Publik umumnya menuntut agar hak pengelolaan blok migas tersebut nantinya diserahkan kepada pihak nasional. Dalam hal ini, khususnya kepada Pertamina, sebagai representasi perusahaan migas negara, dengan melibatkan BUMD sebagai representasi daerah. Namun, pertimbangan pemerintah sering kali tidak selalu sejalan dengan logika dan keinginan publik.
Pemerintah sejauh ini telah menetapkan tiga kriteria sebagai dasar pertimbangan dalam perpanjangan atau pengakhiran kontrak. Pertama, blok migas dengan potensi cadangan (reserves) besar dan kinerja operator (kontraktor kontrak kerja sama, KKKS) sebelumnya bagus, dapat diusulkan perpanjangan kontrak dengan melibatkan Pertamina dan BUMD sebagai pemegang sebagian participating interest.
Kedua, blok migas dengan cadangan menengah dan kinerja KKKS sebelumnya rendah diusulkan diberikan kepada Pertamina dengan melibatkan BUMD dan KKKS sebelumnya sebagai pemegang sebagian participating interest.
Ketiga, blok migas dengan cadangan kecil dan kinerja KKKS sebelumnya rendah, diusulkan untuk dilakukan tender terbuka.

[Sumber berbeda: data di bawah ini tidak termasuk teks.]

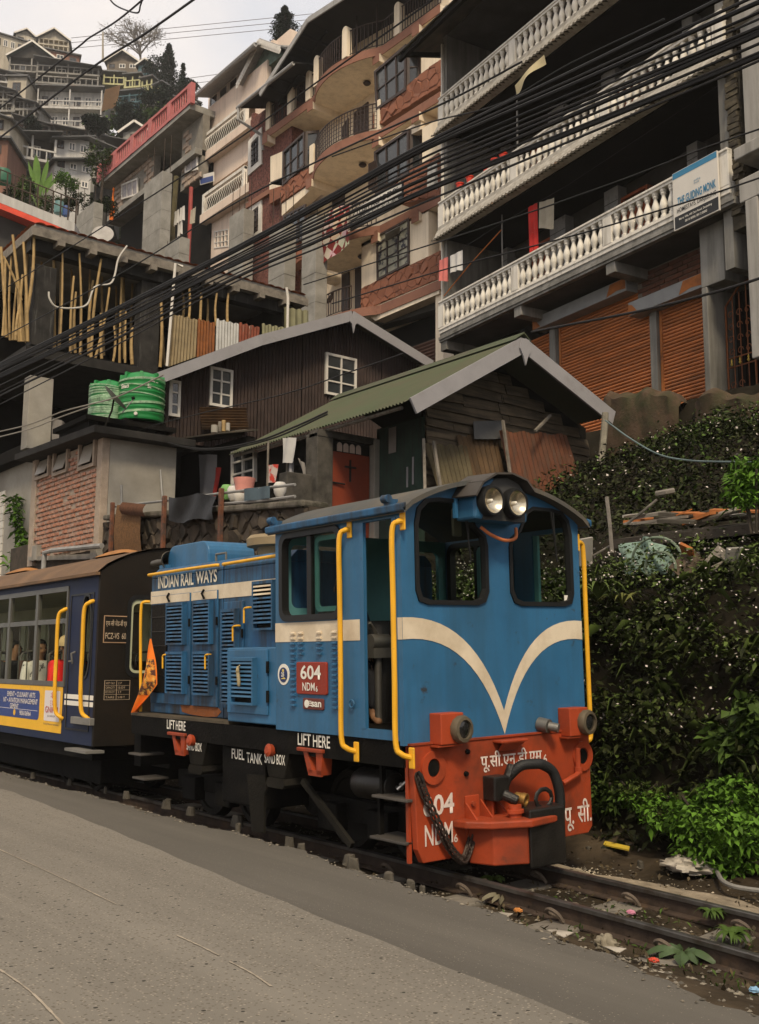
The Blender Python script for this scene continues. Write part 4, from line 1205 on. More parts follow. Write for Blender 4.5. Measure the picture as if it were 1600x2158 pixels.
part('print', pm, mat('flag_print', (.6, .22, .03), .8, var=.5, vs=14, dirt=(.08, .03, .02), da=.5, ds=18, soft=.03, dirt2=(.6, .42, .1), d2a=.42, d2s=14, bump=0), flag, smooth=True)
# ================================================================== overhead cables along the road
cablem = mat('cable_black', (.012, .011, .011), .6, var=.2, bump=0)
# ================================================================== grey and white building with balustraded balconies (local: x along the front towards the viewer, y inwards)
bwhite = mat('balustrade_white', (.66, .62, .55), .75, var=.08, vs=2, dirt=(.28, .25, .2), da=.36, ds=1.6, soft=.15, streak=True, bump=.15)
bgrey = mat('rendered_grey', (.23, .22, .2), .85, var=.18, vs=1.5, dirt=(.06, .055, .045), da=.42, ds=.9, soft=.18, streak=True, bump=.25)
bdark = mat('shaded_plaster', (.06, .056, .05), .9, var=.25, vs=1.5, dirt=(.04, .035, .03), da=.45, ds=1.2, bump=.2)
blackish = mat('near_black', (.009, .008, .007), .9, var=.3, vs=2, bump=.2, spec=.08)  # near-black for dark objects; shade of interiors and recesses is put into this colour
tin = mat('weathered_tin', (.2, .18, .15), .6, .3, var=.25, vs=3, dirt=(.1, .055, .03), da=.4, ds=2, streak=True, bump=.2)
tin_dark = mat('dark_old_tin', (.07, .06, .045), .8, .1, var=.35, vs=3, dirt=(.15, .06, .02), da=.3, ds=3, bump=.3)
shutter_m = mat('rust_red_shutter', (.50, .165, .05), .55, .0, var=.22, vs=2.5, dirt=(.2, .085, .035), da=.4, ds=1.5, soft=.2, bump=.1)
rustpaint = mat('orange_rust', (.36, .12, .03), .8, var=.25, vs=4, dirt=(.16, .06, .025), da=.4, ds=3, bump=.25)
peel = mat('peeling_grey_board', (.26, .26, .26), .7, var=.15, vs=3, dirt=(.34, .12, .035), da=.3, ds=1.4, soft=.02, bump=.2)
reddoor = mat('varnished_red_door', (.3, .08, .03), .45, var=.2, vs=5, bump=.1)
brick_d = mat('sooty_brick', (.15, .06, .035), .9, var=.35, vs=6, dirt=(.03, .025, .02), da=.4, ds=3, bump=.4)
mortar = mat('mortar', (.2, .18, .15), .95, var=.2, bump=.4)
BB = thing('balcony_building', 'grey and white building with long white balustraded balconies above rust red shutters', 'building', (17.8, 20, 0), rz=R(-98.3), local=True)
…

Ketiga kriteria di atas dapat dipahami dari sudut pandang teknis, yaitu dalam konteks untuk mempertahankan tingkat produksi dari blok yang ada dan untuk menjaga hubungan yang baik dengan KKKS sebelumnya. Sekaligus juga untuk memberikan sinyal kepada KKKS lainnya yang masih menjalankan kontrak di blok migas lain: bahwa pemerintah ”bersahabat” dengan mereka.
Dengan kata lain, ada kekhawatiran dari pemerintah jika blok migas yang memiliki cadangan besar diserahkan kepada pihak nasional produksinya akan menurun. Juga ada kekhawatiran bahwa jika hal itu dilakukan, KKKS lainnya, terutama KKKS besar, kemudian akan mengalihkan investasinya ke portofolio atau negara lain.
Kekhawatiran ini logis karena fokus pemerintah selama ini memang (hanya) pada pencapaian produksi. Dan, menjadi semakin logis karena di sektor hulu migas, pemerintah sejak dulu memang tidak mengambil posisi untuk bersedia menanamkan investasi serta melakukan eksplorasi dan produksi migas sendiri.